■ **WHAT TO PRODUCE**: Quote the material below exactly as written, from the first line to the line that holds "COL = S.collection", endpoints included.

■ **RECORDED DATA**:

.....

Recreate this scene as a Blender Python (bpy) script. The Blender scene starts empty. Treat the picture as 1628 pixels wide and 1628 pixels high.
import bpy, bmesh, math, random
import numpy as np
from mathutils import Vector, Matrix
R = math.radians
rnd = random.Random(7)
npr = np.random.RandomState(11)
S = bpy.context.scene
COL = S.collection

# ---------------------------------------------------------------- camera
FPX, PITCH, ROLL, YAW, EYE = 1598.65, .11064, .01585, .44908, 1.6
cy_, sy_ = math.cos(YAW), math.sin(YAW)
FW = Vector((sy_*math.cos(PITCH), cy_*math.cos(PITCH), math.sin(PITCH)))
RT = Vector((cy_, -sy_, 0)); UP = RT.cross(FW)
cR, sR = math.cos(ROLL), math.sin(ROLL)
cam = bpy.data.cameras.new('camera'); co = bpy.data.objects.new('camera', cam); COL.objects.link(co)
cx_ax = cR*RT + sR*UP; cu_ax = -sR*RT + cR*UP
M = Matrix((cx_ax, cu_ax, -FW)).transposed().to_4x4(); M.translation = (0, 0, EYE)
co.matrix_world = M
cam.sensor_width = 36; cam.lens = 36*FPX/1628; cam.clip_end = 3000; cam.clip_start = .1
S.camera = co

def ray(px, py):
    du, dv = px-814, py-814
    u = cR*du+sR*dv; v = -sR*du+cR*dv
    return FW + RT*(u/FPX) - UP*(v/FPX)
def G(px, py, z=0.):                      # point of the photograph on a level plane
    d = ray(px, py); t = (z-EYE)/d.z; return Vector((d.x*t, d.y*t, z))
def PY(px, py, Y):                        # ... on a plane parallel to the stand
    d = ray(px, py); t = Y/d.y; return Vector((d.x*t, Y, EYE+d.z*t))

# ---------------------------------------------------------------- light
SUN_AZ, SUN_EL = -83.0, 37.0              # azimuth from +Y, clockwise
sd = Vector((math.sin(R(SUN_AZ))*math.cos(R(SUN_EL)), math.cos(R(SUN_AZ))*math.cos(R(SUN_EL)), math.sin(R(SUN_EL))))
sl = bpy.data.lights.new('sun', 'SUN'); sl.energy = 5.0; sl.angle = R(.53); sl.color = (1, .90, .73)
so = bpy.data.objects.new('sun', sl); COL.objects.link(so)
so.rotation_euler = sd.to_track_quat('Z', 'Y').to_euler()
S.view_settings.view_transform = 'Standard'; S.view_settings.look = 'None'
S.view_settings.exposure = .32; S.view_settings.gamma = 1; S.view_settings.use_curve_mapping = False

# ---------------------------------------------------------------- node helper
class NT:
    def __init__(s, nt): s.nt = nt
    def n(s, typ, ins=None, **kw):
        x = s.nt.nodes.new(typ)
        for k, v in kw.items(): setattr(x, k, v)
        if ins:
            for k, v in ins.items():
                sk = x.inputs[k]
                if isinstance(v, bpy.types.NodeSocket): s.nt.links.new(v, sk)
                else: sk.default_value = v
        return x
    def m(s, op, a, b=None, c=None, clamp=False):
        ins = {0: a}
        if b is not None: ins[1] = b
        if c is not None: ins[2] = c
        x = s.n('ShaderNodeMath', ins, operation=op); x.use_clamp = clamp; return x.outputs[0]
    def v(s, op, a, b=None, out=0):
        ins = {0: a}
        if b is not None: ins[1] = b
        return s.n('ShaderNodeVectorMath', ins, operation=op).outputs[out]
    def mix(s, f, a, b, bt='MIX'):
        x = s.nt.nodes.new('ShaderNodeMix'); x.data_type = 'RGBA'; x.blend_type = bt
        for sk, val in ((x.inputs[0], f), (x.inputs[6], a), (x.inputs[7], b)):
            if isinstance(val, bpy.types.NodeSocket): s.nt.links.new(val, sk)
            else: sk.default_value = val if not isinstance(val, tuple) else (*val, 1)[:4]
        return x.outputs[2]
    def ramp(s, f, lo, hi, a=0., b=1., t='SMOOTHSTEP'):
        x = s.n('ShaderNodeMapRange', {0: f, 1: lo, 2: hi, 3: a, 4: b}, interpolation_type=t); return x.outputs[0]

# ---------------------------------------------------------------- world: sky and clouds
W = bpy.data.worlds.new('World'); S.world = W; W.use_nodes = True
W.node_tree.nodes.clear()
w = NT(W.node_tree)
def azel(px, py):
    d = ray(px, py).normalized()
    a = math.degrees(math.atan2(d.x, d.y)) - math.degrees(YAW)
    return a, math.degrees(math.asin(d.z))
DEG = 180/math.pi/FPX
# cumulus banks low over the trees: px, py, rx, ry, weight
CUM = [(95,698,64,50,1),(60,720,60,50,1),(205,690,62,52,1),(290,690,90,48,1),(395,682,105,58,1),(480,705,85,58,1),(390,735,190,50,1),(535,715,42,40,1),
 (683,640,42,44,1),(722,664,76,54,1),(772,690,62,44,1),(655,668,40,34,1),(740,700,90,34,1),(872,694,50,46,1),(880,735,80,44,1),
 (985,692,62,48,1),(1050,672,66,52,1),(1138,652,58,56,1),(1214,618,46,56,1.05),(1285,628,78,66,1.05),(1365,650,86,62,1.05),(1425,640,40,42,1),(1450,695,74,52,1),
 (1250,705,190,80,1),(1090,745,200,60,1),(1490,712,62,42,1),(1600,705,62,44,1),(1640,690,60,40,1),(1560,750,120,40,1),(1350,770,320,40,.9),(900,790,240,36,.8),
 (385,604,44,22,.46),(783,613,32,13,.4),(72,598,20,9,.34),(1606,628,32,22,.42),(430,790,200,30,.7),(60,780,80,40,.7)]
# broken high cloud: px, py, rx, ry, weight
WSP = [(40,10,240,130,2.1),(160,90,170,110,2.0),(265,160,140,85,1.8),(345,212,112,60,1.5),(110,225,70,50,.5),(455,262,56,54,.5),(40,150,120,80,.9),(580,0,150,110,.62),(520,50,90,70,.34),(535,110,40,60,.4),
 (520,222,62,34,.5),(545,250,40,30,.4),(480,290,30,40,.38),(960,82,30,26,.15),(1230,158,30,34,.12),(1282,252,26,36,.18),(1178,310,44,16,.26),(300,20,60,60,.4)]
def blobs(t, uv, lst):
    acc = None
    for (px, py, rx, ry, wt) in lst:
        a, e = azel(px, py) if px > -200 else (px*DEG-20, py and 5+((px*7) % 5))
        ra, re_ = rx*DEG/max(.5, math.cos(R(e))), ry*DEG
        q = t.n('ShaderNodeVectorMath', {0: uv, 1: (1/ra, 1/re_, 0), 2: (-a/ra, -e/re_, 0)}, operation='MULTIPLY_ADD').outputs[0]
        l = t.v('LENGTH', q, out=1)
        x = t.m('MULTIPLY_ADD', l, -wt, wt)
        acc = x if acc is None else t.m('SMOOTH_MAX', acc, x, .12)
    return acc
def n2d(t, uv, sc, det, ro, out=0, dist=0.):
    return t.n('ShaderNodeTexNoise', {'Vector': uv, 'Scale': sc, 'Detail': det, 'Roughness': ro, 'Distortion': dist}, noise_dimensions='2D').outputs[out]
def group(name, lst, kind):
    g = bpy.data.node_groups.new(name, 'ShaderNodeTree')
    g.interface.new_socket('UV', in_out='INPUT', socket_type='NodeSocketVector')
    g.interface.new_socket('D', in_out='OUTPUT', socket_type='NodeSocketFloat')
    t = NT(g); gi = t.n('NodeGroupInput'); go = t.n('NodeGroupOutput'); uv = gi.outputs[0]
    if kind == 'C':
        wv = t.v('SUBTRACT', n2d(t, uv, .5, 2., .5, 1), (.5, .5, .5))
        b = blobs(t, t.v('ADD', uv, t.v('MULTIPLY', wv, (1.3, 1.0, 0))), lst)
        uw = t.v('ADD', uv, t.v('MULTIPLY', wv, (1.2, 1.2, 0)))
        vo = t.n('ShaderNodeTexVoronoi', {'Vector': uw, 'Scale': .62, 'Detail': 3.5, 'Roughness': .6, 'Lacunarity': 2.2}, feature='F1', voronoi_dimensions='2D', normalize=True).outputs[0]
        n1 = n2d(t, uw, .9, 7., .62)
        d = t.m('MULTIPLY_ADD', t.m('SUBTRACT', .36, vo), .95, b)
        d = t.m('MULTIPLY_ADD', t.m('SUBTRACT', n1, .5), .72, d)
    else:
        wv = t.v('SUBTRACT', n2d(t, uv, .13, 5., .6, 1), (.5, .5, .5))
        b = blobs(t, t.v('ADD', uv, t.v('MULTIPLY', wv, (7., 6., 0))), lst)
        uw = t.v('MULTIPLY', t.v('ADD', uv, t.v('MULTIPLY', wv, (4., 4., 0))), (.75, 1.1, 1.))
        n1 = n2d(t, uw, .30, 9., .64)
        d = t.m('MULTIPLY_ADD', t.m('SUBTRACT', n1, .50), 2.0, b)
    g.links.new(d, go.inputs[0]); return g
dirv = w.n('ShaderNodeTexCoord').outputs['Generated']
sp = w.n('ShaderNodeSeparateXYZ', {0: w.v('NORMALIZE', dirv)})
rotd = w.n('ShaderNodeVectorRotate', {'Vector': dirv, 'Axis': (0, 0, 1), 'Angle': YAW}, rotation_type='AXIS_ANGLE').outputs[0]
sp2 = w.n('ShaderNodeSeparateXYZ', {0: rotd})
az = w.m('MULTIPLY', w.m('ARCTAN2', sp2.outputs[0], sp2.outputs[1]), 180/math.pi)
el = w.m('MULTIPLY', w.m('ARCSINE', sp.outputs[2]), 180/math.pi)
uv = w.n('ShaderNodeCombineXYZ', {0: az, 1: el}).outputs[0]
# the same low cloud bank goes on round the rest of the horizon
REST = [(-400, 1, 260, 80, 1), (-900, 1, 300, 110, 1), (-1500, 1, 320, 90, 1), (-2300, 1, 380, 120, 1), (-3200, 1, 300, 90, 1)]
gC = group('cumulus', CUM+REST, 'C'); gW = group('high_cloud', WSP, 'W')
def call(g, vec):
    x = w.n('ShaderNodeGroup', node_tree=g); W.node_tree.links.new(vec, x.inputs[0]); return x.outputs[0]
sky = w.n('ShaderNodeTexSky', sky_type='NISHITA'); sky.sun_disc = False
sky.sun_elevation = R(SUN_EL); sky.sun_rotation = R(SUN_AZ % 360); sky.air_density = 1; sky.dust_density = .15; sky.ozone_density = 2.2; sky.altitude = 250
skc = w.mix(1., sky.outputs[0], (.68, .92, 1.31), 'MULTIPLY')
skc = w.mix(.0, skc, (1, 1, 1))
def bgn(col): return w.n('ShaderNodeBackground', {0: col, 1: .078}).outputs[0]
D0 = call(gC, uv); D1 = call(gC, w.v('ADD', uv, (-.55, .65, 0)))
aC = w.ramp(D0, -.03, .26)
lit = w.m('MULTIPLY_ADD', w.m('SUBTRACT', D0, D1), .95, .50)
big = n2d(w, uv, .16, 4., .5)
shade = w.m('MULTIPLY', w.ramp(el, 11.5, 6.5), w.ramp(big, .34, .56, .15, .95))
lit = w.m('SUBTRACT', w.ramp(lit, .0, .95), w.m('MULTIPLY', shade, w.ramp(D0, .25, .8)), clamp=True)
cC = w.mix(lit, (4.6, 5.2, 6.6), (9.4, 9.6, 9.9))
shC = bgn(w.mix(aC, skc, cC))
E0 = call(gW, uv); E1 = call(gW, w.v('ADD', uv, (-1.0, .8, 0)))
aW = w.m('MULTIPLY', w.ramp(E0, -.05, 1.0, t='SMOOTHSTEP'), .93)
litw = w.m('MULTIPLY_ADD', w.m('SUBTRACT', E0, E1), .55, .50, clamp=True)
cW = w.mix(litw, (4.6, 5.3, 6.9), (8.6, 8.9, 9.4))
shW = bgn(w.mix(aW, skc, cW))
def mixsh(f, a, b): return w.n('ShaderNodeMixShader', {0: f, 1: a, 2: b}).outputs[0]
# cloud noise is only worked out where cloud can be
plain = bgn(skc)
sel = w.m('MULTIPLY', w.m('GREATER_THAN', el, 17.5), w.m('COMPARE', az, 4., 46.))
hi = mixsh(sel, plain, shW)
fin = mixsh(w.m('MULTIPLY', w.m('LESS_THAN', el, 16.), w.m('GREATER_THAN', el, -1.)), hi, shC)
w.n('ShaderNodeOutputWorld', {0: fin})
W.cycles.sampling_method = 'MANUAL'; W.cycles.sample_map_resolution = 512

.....

■ **COMPLETE ANSWER**:
Recreate this scene as a Blender Python (bpy) script. The Blender scene starts empty. Treat the picture as 1628 pixels wide and 1628 pixels high.
import bpy, bmesh, math, random
import numpy as np
from mathutils import Vector, Matrix
R = math.radians
rnd = random.Random(7)
npr = np.random.RandomState(11)
S = bpy.context.scene
COL = S.collection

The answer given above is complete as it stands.